Saturday, August 03, 2019

Dallas (1950)

Film: Dallas (1950)
Stars: Gary Cooper, Ruth Roman, Steve Cochran, Raymond Massey, Barbara Payton, Leif Erickson
Director: Stuart Heisler
Oscar History: No nominations
Snap Judgment Ranking: 3/5 stars

Each month, as part of our 2019 Saturdays with the Stars series, we highlight a different actress of Hollywood's Golden Age.  This month, our focus is on Ruth Roman-click here to learn more about Ms. Roma (and why I picked her), and click here for other Saturdays with the Stars articles.


We start out our monthly focus on Ruth Roman with the genre that she was best known for: westerns.  As we discussed in our kickoff (see link above) to Roman, by 1950 (her first proper annum as a leading woman), she'd had a few years as a supporting player, and had had two big hits in 1949: The Window and Champion, after which she got a long-term contract with Warner Brothers, got the cover of Life Magazine proclaiming "The Progress of a Rising Star: Ruth Roman," and made a bevy of different films, including Dallas, our movie today starring Gary Cooper.  Like many first films in our Saturdays with the Stars profiles, Roman's role here is deceptive to her billing, with Cooper getting almost everything to do despite sharing the top of the banner with his young costar.  It's also, well, kind of an odd movie.

(Spoilers Ahead) The film focuses on Blayde "Reb" Hollister (Cooper, and yes, a moniker that could only exist in a movie), a member of the former confederacy who is such a believably good shot that even Wild Bill Hickok seems to have respect for him, whose family was killed by a group of Northerners during the war.  In the opening scenes, Hollister fakes his own death with Hickok's help, and swaps identities with Martin Weatherby (Erickson), a green-in-the-gills newly-appointed marshall who will surely soon die as he doesn't have the shooting skills or manner to take on such a job.  He got the role to impress his fiancĂ© Tonia (Roman), whose family is being terrorized by the same family that killed Hollister's, the Marlows (headed by Massey's Will, a now "respectable" man who is still just as corrupt as ever).  As the movie unfolds, we see that Tonia is torn for her newfound lust for Reb, as well as her duty to Martin.

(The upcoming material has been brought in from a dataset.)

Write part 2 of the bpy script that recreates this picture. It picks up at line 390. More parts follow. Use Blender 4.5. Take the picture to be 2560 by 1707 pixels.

The film is odd in the sense that Martin never becomes a villain or ever even a proper adversary of Reb, even though he's clearly got designs on his girl.  There are moments, yes, where he basically hides Reb's papers that would exonerate him for a previous crime (freeing him up to marry Tonia), but there's not a lot of climax to that scene since it's obvious that he'll do the right thing, and he does so in quick succession.  He's certainly not the villain, as that's Massey's Will, a 1950's style nemesis as he's not only cold-blooded but also trying to be "respectable," something that as the decade would wear on would become something we'd see with more frequently-the bad guy who makes his operation legit.

Roman's part is small, as I mentioned above, but it isn't without interest.  Cooper at this point of his career had seen most of his leading man good looks, the kind that made him impossibly seismic back in the 1930's & 40's, start to fade so it's a bit unbelievable that a woman 20 years his junior would so quickly become enamored with a man who looks more like her father than her lover, but she makes the love triangle compelling.  The best part of the movie is that, while you suspect Cooper will get the girl (it's hard to imagine him letting such a thing as the final kiss slip through his contract negotiations), it's not clear the entire movie which guy Tonia will ultimately choose, and I kind of liked that for a western.  Tonia is not a great character, and I hope we'll see more from Roman as this series progresses, but she finds an intrigue in the character that I think someone else would have made one-note.  Honestly, though it feels like the sort of movie that would be easily glossed over in the filmography of an actor as important as Cooper (I don't think I'd ever heard of Dallas before picking it for this series), between the unusual plot beats, the undecided romance, the glossy Technicolor, and some fun side characters (particularly Barbara Payton's fiery "mob mol" trope-character), this isn't a bad way to spend an afternoon.